In Texas they found an answer to these questions. Texans can choose their own electric provider, and providers compete heavily for customers. The state lays the power lines - the "natural" monopoly - and then private retailers compete for customers. Customers can go to the Texas Electric Choice website to compare competing electricity retailers, shop rates, and switch to a new provider if they’re unhappy with their current one. This creates competition, and reduces administrative costs. Consumers benefit from lower prices and better service. Likewise, barriers to entry in the energy sector are far lower, allowing anyone with some capital and a business plan to start up their own energy retailer or wholesaler.
Perhaps not surprisingly then, it is Texas, not California, which has the largest installed base of wind generation capacity in the country. This isn’t just because of all the flat, windy Texas plains either. It’s because Texans are able to sell their wind energy to competing buyers on the market rather than simply back to their local utility.
Currently most utilities will buy back solar or wind energy at a dictated rate. This may be better than nothing, but it's hardly likely to inspire a future generation of green entrepreneurs. In a green energy market, people could sell back their energy to the highest bidder. They could even hop on the grid and sell to individual consumers instead of utility companies. What better way to promote innovation and green job growth than to make energy profitable and competitive?
Indeed, the entire green revolution rests on our ability to put power generation back in the hands of private entrepreneurs. Electric cars require power wherever they go, and unless private sellers can offer electric "pumps" for green vehicles, consumers of electric transportation will have a hard time finding locations to "gas up." Markets need to be able respond to the new demand generated by green vehicles, and in our current system this is all but impossible. Utilities were never meant to handle the complexity of a national, green energy market, let alone the demands of national transportation.

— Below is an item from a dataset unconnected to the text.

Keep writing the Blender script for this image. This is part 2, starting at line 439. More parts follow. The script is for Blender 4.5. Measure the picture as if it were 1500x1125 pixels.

Just as importantly, markets are better gauges of scarcity than central planners. When power supplies fall, prices rise in response. If prices stay high, then demand falls accordingly. This allows consumers to self-ration. If we let consumers understand the real cost of their power consumption, they'll be much more likely to turn off their lights when they aren't being used, and much more inclined to look into alternative forms of energy when traditional energy sources become too expensive - especially if their investment in green technology could make them a buck or two down the road. Conversely, when energy is cheap, there’s no reason people should pay more simply because the local utility monopoly says they should.
Obviously the government will have its role to pay in the green revolution, but we should limit that role to laying pipes and power lines, and ensuring that when laws are broken, the perpetrators are punished. The government needs to establish fair-play rules and create a grid, but beyond that they need to let markets work, and allow competition to flourish. A lasting green revolution needs to benefit not only the earth, but the people who live on it as well. Too often the economic costs of environmentalism are overlooked, and too often it is the poorest among us who bear the brunt of those costs. Real cost-saving competition can help change that.
In the end, energy markets can spur a green revolution with real, lasting economic benefits and without the corresponding tax burden or loss of jobs so many traditional environmentalist solutions would require. The same entrepreneurial spirit that led to the Texas oil boom will lead us to a greener future, and competitive free markets, not state-sanctioned monopolies, will be the driving force behind this change.